Counting the Cost
Faith ain't cheap...
I am very fond of “high church” liturgy and ceremony. I was raised in a Christian denomination that had, at its heart, a reliance on the sanctity of what most Christians would consider the core sacraments of the church: baptism and holy communion. While midwestern Lutheran denominations are certainly not Catholic in their understanding of sacramentalism, enormous importance is placed on baptism and communion as the acts of the faithful to first publicly announce the desire to follow Jesus Christ faithfully, and then to seek the spiritual nourishment to live the life of faithful self-denial that Jesus calls us to.
Someone very dear to me was recently baptized as an adult. While getting baptized after making a personal decision to follow Christ conforms to what the early church understood, it is something that I have not done, given my baptism as an infant. The way I suppose I would explain the difference would be that infant baptism has its validity built on the belief that these sacraments are not the work of people, but of the Holy Spirit; if the Spirit calls parents to act in faith and present their child to God, planting the spiritual seed of faith early in life, I believe that the God blesses that action, just as He blesses the faith shown in the decision of an adult to follow Him.
I also acknowledge that coming to faith as an adult carries a special weight because you have likely lived long enough to commit sins for which you find yourself repenting. You have experienced the sorrow of real guilt. You might even have lived through the shame of owning your sin and, perhaps, begging the forgiveness of someone you have cheated, hurt, or offended. Coming to Christ, fully loaded with the realization of your true state as a sinner, offending God, and your need for redemption and His salvation, gives baptism a viscerality that I cannot have for much younger, less experienced people.
Even though we may gain some self-awareness as we age, and that awareness can play a role as the Holy Spirit leads us to faith in Christ, Jesus has to constantly remind us that our sin has weight, and that weight requires us to repent. The lion’s share of statements in the New Testament about receiving salvation couple our faith with repentance. This all folds into Christ’s admonition in the 14th chapter of Luke:
Luk 14:25 Now great crowds accompanied him, and he turned and said to them,
Luk 14:26 “If anyone comes to me and does not hate his own father and mother and wife and children and brothers and sisters, yes, and even his own life, he cannot be my disciple.

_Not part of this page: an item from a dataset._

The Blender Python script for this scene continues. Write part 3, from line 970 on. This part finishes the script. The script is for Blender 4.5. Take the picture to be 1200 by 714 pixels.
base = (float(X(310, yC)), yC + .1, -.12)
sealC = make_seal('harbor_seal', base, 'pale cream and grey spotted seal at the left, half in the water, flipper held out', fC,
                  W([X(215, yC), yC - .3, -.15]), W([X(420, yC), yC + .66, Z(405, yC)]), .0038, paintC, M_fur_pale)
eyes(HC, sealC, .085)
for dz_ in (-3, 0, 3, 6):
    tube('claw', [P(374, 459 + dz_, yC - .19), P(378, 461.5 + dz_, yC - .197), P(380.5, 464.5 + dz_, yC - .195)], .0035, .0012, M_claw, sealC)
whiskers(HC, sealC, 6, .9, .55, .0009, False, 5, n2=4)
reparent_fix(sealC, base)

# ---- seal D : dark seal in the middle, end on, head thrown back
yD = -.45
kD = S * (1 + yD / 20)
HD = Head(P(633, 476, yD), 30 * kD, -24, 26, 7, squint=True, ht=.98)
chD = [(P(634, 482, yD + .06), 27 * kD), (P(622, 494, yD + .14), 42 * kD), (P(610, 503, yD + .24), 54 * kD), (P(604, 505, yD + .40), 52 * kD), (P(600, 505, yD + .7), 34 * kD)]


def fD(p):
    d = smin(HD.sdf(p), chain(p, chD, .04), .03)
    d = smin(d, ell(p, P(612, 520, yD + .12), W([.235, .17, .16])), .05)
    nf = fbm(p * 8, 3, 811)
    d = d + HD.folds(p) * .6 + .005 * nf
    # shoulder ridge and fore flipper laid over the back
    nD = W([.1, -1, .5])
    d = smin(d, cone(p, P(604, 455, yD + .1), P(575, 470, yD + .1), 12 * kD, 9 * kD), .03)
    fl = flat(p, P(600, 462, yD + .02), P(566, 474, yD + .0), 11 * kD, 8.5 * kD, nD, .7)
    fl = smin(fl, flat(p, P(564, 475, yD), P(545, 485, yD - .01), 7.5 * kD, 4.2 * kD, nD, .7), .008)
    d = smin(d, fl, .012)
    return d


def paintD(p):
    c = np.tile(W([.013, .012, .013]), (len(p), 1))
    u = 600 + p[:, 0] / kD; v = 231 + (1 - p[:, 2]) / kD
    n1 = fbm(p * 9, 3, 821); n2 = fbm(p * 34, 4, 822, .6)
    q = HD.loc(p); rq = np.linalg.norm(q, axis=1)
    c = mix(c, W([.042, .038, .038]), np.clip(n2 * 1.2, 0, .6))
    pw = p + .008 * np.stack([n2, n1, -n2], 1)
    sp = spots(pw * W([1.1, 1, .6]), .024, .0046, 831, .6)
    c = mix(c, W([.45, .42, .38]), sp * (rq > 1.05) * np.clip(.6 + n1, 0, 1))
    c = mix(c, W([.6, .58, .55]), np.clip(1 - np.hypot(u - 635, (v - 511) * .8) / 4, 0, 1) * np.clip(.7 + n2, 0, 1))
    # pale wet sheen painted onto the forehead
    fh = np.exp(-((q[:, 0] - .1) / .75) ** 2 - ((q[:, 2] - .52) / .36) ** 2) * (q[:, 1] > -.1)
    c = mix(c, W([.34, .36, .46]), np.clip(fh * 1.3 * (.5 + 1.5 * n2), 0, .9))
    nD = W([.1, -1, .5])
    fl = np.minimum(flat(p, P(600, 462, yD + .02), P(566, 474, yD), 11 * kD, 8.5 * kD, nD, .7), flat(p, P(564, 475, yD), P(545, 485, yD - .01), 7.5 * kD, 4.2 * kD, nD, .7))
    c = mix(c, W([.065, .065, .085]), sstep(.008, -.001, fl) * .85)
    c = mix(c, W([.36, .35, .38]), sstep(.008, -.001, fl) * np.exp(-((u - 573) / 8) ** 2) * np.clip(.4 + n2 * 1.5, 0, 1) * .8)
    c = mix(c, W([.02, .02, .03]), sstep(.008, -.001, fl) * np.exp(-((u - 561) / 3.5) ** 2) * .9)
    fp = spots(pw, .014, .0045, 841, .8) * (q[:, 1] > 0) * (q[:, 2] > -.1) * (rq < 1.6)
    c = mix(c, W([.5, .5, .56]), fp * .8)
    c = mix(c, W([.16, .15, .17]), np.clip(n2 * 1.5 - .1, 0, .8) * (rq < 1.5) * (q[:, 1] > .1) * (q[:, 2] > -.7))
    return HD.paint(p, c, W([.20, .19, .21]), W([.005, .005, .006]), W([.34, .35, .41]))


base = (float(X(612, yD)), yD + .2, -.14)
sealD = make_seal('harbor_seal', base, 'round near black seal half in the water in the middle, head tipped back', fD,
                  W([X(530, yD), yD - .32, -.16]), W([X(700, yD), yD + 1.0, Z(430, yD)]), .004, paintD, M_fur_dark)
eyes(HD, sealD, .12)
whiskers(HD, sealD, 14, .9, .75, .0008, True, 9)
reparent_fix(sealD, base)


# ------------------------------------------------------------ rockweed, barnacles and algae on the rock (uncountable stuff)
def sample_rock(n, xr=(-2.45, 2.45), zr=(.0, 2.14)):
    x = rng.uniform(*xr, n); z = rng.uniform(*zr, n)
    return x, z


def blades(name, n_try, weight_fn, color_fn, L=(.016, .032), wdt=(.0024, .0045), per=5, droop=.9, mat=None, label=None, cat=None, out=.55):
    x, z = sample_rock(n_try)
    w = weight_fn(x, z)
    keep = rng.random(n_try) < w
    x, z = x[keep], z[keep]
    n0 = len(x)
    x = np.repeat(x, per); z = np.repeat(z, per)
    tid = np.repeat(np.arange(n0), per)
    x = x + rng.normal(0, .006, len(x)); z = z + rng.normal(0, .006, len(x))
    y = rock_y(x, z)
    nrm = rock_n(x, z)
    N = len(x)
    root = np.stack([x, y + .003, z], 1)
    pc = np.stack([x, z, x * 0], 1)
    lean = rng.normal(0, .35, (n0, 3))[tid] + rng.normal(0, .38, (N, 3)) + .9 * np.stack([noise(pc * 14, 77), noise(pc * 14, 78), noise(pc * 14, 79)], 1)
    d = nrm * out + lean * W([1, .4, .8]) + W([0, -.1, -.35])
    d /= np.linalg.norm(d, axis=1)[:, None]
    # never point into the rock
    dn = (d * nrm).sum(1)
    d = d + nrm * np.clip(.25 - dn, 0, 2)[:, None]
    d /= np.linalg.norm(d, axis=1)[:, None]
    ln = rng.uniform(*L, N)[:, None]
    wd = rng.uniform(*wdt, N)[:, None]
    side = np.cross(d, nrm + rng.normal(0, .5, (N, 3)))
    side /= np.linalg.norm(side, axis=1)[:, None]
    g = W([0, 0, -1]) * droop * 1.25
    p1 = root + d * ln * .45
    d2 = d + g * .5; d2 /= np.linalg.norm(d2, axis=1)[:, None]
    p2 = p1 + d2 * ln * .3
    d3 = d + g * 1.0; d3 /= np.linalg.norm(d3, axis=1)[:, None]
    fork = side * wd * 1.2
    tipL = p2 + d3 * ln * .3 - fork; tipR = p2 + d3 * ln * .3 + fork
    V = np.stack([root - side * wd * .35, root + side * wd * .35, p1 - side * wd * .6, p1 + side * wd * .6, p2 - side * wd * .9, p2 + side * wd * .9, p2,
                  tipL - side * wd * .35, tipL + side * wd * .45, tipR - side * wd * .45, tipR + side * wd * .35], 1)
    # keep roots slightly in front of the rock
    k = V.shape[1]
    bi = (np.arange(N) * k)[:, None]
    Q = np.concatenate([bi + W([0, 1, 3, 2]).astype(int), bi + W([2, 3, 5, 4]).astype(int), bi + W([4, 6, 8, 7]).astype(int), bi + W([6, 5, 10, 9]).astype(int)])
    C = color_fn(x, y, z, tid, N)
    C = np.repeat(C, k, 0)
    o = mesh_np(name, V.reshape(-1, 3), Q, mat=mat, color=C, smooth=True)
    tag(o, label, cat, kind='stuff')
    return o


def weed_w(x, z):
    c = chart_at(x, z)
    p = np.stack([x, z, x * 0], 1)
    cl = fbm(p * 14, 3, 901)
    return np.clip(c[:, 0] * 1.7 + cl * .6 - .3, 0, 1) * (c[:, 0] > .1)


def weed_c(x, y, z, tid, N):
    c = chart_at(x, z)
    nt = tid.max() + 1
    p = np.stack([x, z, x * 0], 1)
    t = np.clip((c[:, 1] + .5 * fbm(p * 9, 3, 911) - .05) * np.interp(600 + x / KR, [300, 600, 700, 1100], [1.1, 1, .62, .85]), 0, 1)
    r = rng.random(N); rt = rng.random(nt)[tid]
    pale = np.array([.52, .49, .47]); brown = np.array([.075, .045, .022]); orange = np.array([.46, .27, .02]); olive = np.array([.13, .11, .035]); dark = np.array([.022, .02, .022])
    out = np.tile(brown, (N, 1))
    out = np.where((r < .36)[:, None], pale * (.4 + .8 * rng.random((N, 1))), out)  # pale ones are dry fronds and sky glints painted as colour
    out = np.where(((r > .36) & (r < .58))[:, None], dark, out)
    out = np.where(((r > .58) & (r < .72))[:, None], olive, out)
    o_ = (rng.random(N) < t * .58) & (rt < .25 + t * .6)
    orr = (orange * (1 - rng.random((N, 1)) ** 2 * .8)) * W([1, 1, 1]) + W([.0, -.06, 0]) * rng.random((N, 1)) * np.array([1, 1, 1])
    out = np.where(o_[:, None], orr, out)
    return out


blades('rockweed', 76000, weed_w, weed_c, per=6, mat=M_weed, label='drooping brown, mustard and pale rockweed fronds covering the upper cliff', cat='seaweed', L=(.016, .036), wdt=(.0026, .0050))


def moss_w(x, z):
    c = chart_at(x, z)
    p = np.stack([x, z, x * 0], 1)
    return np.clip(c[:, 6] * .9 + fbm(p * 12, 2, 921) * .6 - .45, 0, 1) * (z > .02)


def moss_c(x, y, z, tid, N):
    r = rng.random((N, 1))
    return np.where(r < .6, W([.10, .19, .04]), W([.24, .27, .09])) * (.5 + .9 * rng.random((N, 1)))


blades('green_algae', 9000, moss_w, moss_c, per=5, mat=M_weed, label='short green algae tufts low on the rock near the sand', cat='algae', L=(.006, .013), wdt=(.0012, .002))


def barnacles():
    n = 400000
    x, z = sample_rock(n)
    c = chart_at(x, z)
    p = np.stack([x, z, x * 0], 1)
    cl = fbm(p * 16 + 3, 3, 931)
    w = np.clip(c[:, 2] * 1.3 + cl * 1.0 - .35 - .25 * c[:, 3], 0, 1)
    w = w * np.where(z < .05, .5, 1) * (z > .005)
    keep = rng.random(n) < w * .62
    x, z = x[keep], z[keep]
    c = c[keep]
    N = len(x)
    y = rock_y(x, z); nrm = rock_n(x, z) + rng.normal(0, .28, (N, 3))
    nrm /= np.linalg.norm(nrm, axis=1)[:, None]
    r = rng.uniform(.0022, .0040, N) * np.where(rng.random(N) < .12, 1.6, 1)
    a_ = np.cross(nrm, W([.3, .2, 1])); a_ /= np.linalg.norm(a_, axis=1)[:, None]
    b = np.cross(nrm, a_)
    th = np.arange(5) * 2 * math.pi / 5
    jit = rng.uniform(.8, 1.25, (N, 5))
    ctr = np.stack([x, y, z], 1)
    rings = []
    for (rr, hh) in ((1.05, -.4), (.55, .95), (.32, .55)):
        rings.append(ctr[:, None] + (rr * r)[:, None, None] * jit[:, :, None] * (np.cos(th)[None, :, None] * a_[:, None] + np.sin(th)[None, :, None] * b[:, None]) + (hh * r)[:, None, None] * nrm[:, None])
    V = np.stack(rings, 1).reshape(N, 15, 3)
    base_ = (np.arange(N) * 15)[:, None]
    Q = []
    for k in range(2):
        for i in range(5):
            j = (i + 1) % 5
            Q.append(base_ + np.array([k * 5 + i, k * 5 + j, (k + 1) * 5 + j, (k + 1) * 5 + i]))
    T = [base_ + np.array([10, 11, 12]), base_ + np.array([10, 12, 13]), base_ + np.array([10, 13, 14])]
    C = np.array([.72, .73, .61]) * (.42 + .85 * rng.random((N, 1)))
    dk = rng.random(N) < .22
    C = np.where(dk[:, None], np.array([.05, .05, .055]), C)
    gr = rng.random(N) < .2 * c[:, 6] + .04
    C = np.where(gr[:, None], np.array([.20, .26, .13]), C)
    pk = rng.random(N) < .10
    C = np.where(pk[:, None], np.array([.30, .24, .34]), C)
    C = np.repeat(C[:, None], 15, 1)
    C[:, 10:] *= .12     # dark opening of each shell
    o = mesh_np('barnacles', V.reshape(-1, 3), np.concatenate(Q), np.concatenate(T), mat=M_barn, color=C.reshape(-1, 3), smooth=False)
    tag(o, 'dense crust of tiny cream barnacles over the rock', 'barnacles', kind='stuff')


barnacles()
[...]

Luk 14:27 Whoever does not bear his own cross and come after me cannot be my disciple.
Luk 14:28 For which of you, desiring to build a tower, does not first sit down and count the cost, whether he has enough to complete it?
Luk 14:29 Otherwise, when he has laid a foundation and is not able to finish, all who see it begin to mock him,
Luk 14:30 saying, ‘This man began to build and was not able to finish.’
Luk 14:31 Or what king, going out to encounter another king in war, will not sit down first and deliberate whether he is able with ten thousand to meet him who comes against him with twenty thousand?
Luk 14:32 And if not, while the other is yet a great way off, he sends a delegation and asks for terms of peace.
Luk 14:33 So therefore, anyone of you who does not renounce all that he has cannot be my disciple.
As we repent and come to Jesus in faith, there is a cost to claiming that faith. The cost is not in receiving our salvation from sin; Jesus has paid that debt entirely. The cost here relates to the perpetual joy of living our lives with Jesus; it means we must deny everything we find valuable in this world. Denial of self, surrender of all we are to Christ, and the placing of Him at the very top of our loves–above spouses and children and friends and money and comfort and parents and siblings–is the price we must pay if we intend to live changed, holy lives when we emerge from the waters of baptism.
I have spent most of my journey with Christ learning this truth. There is a difference between the price Jesus paid on the cross for us and the price we pay to live our lives as His disciples. Nothing we do in the way of our sacrifice means anything in terms of our salvation; as we learn the value of surrender to Jesus, we are drawn nearer to Him, and we enjoy our fellowship with Him more fully. Without giving this world away, there are too many distractions that may keep us from living in the next one.
Jesus desires us to understand what we are getting into when we accept Him. The world often acts as if Christ is a mystical puzzle that we must work through to receive the blessing of His salvation. And, the world often mistakes that blessing Christ offers for increased wealth, greater health, healings, and power–the very things we are to turn our backs on to follow Him. What God wants us to have, He will give; the point is that all that He gives is to be used for His kingdom and glory.
As we count the cost of our discipleship in Jesus, we abandon the notions of “self-esteem” and “influence” that our culture tells us are the measuring sticks of success. I want my children and grandchildren to see the paradox of following Jesus and to claim it for themselves. As we surrender our lives, we are given a greater one. When we go under the waters of baptism, we emerge not only washed from our sins but into a new life. See that life for what it is. Count the cost. Give your life away, and take all that Jesus wants to give you.